Helmut Höge, geb. 1947, arbeitete zunächst als Dolmetscher bei der US Air Force und für einen indischen Tierhändler, studierte dann Sozialwissenschaften in Berlin, Bremen und Paris, arbeitete anschließend als Betriebshelfer in verschiedenen Landwirtschaften West- und Ostdeutschlands sowie in Italien und begann nebenbei publizistisch tätig zu werden. Seit 1986 verdient er sein Geld mit Journalismus. Zuletzt erschienen von ihm: Neurosibirsk (im Verlag Peter Engstler, Ostheim/Rhön 2006) und WPP - Wölfe Partisanen Prostituierte (im Kulturverlag Kadmos, Berlin 2007). In Vorbereitung ist eine Aufsatzsammlung mit dem Titel Anti-Darwin (zusammen mit Peter Berz und Cord Riechelmann als Herausgeber) sowie ein Buch über Landwirtschaften und Bauern.

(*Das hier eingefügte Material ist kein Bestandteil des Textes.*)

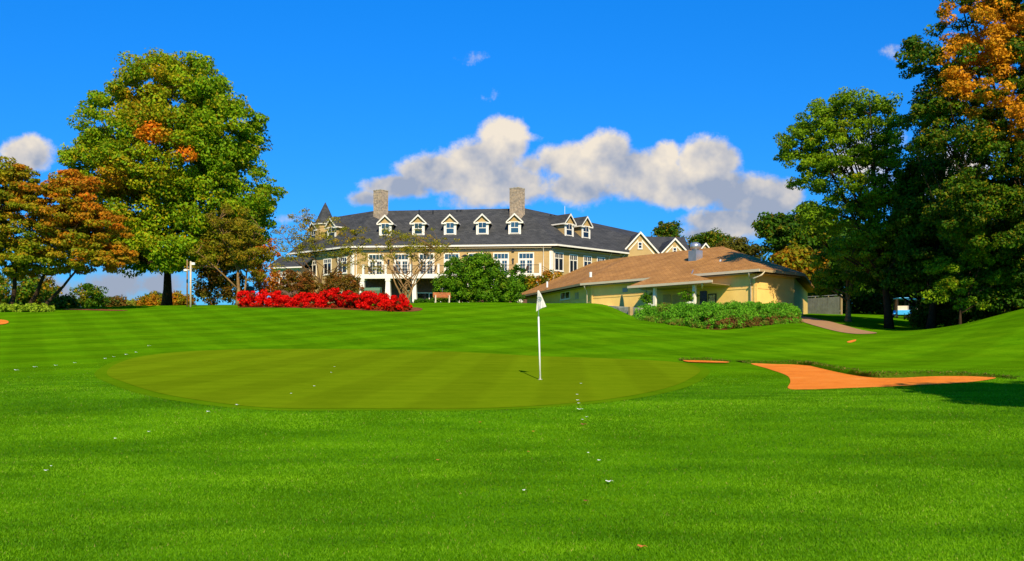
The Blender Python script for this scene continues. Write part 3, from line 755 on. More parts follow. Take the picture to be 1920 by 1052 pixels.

Minze Tummescheit und Arne Hector arbeiten als cinéma copains gemeinsam an der Herstellung von Dokumentarfilmen. Im Zentrum ihres Interesses stehen Menschen im Kontext ihrer sozialen und ökonomischen Bedingungen. Zwischen 2000 und 2004 entstand der Film Jarmark Europa', der im Forum-Programm der Berlinale '04 Premiere hatte und u.a. in der Ausstellung Schritte von der Arbeit zum Tun im Museum Ludwig gezeigt wurde. Gegenwärtig arbeiten cinéma copains an der Realisierung von in arbeit / lavori in corso / en construction / w toku, einer filmischen Interviewkette, die Möglichkeiten und Bedingungen gemeinschaftlichen Arbeitens und die Gestaltbarkeit gesellschaftlichen Handelns erkundet.